* [EXERCISE PROMPT] Go through the data below. Pull out every line that has the word "Take".

* [DATA PROVIDED]
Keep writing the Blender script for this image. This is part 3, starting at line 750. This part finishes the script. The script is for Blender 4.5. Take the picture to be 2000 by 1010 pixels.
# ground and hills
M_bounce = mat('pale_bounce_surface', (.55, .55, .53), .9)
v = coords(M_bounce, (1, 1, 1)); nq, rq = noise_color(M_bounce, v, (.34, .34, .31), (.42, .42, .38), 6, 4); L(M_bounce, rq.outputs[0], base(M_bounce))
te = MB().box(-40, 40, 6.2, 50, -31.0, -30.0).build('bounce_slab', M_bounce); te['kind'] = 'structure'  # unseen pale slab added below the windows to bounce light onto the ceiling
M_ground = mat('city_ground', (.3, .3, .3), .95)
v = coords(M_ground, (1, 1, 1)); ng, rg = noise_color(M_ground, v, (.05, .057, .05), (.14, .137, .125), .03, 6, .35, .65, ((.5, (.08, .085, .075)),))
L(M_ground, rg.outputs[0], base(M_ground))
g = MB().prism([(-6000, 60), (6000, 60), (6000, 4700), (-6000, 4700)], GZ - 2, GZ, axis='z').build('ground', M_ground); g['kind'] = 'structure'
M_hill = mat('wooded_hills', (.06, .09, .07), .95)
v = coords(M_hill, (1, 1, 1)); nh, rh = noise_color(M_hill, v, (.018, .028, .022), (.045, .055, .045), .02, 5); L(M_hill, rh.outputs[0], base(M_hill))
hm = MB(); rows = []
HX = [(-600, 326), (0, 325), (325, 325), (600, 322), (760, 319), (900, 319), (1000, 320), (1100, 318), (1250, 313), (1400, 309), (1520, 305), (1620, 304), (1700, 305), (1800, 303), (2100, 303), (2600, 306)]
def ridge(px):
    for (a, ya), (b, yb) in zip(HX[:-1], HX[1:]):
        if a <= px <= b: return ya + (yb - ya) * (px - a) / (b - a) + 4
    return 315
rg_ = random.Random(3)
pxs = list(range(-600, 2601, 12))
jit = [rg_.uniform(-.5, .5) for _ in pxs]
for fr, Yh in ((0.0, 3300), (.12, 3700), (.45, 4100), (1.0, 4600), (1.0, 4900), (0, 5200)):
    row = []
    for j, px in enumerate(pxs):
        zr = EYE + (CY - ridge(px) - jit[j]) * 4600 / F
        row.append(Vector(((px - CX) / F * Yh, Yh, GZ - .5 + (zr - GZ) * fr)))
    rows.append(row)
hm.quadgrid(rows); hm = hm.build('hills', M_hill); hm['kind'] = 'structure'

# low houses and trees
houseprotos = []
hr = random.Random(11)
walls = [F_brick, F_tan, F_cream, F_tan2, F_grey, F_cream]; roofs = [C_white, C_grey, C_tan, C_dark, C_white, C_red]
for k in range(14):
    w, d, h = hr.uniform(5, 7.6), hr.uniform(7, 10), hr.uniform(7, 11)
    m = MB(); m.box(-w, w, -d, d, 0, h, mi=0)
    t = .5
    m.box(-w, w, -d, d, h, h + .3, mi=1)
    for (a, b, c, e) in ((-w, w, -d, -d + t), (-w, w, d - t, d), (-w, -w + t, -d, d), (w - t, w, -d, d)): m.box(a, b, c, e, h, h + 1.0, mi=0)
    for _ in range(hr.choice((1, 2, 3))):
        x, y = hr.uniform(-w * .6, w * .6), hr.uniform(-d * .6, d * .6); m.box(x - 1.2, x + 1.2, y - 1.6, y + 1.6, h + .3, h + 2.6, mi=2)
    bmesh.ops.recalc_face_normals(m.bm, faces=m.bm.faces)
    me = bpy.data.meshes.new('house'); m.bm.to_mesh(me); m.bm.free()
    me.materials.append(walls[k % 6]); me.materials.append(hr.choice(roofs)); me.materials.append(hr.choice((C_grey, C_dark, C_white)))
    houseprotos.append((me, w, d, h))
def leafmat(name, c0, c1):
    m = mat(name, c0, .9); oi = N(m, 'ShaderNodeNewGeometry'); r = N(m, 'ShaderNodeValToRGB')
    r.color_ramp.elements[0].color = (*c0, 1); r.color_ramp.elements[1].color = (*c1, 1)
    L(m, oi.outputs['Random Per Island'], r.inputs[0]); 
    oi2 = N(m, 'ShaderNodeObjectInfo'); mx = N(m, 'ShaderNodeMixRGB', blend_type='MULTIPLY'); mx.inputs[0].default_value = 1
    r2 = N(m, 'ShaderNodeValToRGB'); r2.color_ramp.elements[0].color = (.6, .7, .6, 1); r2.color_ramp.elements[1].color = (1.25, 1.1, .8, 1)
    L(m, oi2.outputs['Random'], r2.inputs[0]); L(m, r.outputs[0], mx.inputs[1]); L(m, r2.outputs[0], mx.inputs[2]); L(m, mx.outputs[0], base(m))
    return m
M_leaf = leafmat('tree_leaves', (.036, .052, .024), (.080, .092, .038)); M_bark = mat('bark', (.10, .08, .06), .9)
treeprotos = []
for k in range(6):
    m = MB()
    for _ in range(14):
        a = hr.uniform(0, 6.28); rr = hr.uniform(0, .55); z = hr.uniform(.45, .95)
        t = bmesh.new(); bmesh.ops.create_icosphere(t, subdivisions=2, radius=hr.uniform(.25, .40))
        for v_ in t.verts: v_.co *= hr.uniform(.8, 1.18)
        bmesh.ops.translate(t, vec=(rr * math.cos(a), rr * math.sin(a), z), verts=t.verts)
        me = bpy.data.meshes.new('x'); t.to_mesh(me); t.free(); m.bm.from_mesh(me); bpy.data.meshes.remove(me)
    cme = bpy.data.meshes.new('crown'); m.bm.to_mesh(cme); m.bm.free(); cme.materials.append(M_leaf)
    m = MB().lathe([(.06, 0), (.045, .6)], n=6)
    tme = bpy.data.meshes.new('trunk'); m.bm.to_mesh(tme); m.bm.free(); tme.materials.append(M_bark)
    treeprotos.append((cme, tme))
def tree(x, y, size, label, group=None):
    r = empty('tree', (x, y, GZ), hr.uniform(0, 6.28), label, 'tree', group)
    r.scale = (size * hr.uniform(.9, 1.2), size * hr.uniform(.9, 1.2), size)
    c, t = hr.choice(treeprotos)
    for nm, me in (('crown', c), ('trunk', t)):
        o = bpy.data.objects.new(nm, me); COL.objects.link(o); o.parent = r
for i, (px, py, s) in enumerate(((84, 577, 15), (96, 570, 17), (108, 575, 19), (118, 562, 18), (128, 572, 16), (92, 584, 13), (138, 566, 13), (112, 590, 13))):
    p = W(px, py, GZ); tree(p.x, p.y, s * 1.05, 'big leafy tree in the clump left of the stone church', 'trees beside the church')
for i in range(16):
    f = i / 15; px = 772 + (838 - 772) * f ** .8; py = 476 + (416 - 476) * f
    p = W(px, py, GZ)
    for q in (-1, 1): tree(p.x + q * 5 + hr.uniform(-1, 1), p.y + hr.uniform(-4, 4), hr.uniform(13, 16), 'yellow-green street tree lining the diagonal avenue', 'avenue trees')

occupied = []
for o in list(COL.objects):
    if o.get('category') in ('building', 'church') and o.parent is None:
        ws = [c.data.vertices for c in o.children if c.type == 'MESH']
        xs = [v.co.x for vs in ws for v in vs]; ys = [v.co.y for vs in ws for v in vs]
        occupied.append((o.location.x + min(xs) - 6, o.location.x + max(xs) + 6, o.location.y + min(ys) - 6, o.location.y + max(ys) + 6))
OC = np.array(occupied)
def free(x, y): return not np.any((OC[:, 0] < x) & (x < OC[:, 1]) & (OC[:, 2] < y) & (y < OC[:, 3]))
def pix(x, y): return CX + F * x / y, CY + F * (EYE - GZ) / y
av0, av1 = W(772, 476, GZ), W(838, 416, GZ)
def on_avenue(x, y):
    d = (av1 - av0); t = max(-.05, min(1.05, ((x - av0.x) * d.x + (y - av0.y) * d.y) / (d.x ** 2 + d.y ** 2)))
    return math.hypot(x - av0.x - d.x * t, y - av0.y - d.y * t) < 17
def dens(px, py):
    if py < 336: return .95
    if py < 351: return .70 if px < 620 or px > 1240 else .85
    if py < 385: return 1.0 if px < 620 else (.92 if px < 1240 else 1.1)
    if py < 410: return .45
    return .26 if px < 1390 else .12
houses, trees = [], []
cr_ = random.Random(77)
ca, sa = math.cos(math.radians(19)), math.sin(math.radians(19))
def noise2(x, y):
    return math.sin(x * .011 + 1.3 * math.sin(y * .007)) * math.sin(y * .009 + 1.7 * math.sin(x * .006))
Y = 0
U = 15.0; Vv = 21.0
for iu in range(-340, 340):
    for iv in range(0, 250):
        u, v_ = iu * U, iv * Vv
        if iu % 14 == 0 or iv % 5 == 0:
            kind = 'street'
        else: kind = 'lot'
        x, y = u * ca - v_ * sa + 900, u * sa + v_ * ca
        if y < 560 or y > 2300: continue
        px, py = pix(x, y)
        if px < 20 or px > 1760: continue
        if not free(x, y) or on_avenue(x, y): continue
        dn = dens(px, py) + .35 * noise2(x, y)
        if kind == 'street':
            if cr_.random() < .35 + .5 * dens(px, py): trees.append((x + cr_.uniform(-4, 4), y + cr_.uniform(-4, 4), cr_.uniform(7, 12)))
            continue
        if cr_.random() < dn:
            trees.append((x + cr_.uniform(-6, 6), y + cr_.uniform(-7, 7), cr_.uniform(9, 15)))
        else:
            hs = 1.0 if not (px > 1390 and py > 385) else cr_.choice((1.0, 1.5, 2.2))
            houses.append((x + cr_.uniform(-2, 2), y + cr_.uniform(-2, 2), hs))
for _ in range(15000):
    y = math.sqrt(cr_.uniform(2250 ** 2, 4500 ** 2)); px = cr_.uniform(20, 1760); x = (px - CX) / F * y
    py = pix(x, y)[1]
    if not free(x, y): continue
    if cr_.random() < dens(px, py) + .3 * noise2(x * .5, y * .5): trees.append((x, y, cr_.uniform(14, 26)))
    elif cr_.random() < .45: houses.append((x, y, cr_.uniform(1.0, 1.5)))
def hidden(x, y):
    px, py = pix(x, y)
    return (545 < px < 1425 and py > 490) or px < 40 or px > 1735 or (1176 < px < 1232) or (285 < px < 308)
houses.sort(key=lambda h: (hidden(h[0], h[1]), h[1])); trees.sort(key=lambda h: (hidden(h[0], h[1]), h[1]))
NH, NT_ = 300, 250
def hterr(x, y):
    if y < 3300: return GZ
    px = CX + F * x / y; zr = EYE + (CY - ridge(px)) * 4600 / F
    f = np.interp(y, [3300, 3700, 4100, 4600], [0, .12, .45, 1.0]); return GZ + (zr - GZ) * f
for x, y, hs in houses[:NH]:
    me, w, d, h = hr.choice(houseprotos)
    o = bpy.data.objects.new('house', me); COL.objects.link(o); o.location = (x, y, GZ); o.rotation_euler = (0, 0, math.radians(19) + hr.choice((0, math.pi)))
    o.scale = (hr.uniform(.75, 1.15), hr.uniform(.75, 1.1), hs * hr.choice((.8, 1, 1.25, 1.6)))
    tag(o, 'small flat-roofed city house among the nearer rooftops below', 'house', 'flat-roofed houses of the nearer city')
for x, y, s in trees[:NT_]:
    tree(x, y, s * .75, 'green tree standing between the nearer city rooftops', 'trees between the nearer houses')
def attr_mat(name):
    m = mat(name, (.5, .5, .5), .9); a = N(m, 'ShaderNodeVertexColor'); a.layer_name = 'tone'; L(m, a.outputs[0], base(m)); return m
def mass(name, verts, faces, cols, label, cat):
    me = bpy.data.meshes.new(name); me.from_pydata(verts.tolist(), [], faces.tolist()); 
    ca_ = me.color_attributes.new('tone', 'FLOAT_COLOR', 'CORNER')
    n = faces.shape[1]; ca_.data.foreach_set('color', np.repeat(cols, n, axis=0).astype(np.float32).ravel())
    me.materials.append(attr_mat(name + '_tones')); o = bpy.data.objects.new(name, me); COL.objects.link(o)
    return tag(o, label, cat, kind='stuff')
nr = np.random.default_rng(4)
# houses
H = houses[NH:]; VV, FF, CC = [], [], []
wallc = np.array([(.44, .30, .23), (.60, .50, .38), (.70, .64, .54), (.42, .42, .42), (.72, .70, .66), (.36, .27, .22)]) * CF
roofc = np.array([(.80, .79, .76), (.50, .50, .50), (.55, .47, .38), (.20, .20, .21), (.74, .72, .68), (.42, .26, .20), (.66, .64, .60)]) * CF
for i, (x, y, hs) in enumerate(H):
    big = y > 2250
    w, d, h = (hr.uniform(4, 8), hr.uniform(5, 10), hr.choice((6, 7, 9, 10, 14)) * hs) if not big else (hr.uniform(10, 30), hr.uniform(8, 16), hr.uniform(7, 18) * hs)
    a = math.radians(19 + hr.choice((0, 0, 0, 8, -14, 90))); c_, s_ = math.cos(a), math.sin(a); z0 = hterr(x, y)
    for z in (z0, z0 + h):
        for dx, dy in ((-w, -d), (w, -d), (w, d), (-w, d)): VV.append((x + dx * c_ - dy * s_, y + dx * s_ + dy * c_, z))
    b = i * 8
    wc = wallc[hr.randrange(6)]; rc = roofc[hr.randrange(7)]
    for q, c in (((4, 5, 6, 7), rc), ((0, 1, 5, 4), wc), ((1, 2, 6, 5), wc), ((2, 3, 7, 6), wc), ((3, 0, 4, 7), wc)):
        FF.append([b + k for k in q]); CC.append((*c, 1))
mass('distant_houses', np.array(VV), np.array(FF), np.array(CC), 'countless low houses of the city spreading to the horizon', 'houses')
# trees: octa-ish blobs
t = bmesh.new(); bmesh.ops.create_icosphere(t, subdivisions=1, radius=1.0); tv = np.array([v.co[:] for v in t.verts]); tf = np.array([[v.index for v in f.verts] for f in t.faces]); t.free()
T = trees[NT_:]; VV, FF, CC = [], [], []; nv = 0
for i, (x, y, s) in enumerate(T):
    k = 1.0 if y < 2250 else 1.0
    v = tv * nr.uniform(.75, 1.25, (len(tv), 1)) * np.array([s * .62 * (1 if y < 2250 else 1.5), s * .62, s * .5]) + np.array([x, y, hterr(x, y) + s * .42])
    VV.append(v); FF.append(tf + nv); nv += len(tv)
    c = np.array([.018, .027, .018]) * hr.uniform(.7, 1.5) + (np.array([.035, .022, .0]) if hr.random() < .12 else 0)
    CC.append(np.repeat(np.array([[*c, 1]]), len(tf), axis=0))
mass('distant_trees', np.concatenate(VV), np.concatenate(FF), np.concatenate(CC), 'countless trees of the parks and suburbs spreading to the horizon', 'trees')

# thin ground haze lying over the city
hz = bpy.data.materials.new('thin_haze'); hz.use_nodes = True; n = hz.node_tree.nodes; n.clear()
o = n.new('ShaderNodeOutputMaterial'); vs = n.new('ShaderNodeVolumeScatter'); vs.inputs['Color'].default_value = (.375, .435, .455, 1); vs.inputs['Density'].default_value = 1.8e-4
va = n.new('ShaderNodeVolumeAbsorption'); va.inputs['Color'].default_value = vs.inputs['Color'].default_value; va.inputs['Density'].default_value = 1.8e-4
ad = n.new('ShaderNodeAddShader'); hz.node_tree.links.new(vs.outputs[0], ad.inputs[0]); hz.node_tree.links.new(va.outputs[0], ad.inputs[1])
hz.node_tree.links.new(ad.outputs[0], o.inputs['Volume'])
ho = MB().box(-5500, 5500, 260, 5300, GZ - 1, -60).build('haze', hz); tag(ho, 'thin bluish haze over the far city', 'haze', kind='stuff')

==

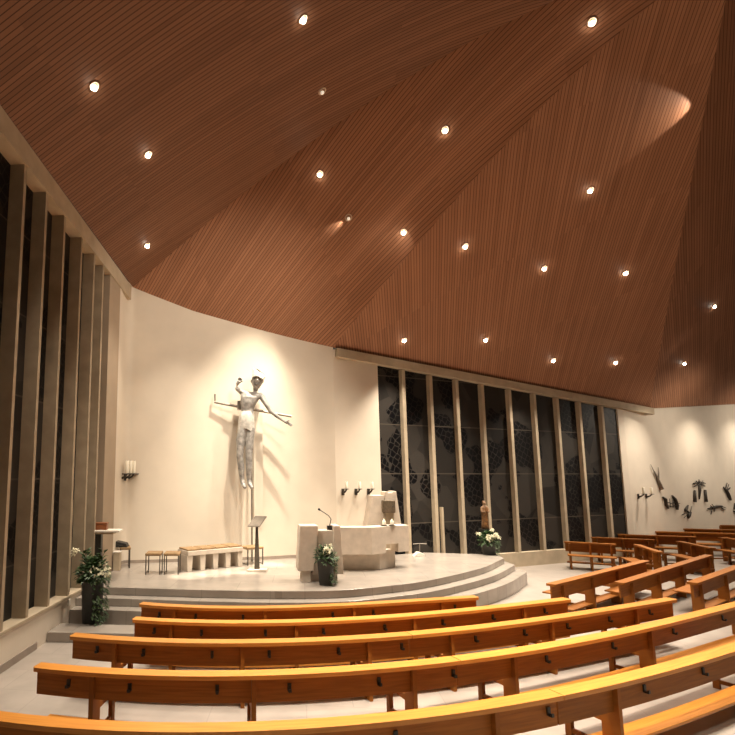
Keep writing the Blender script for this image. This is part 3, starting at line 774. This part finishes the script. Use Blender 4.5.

---

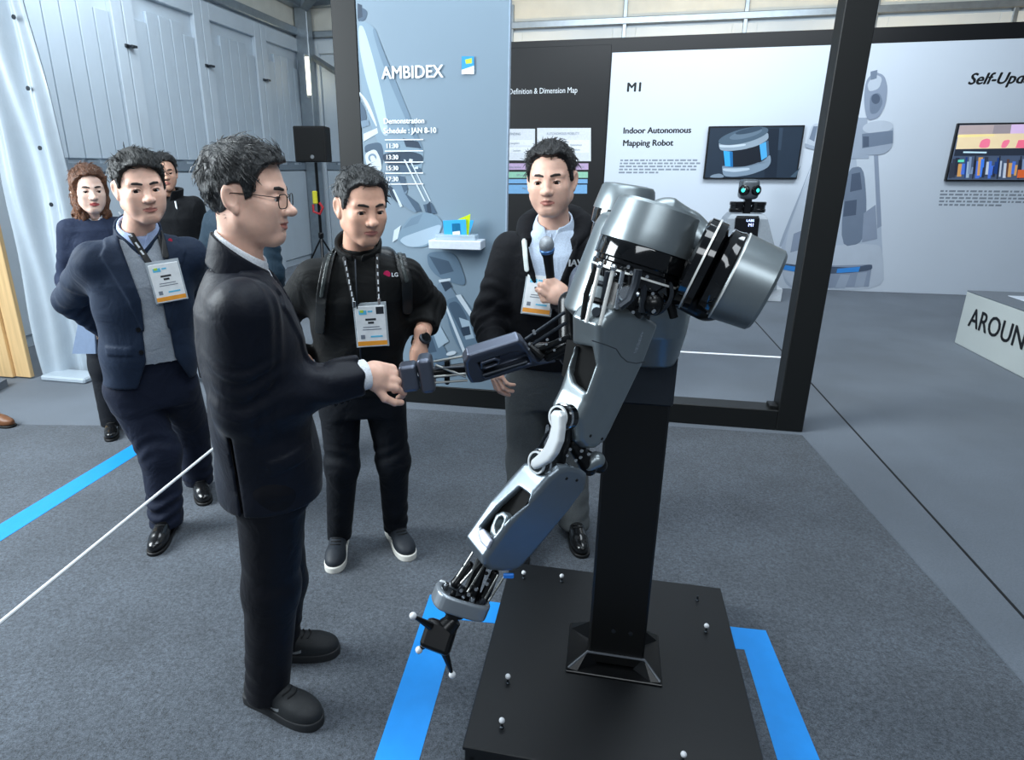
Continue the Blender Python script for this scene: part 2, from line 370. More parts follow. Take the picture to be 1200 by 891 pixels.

* [SOLUTION FOR THIS PROBLEM]
Keep writing the Blender script for this image. This is part 3, starting at line 750. This part finishes the script. The script is for Blender 4.5. Take the picture to be 2000 by 1010 pixels.
Continue the Blender Python script for this scene: part 2, from line 370. More parts follow. Take the picture to be 1200 by 891 pixels.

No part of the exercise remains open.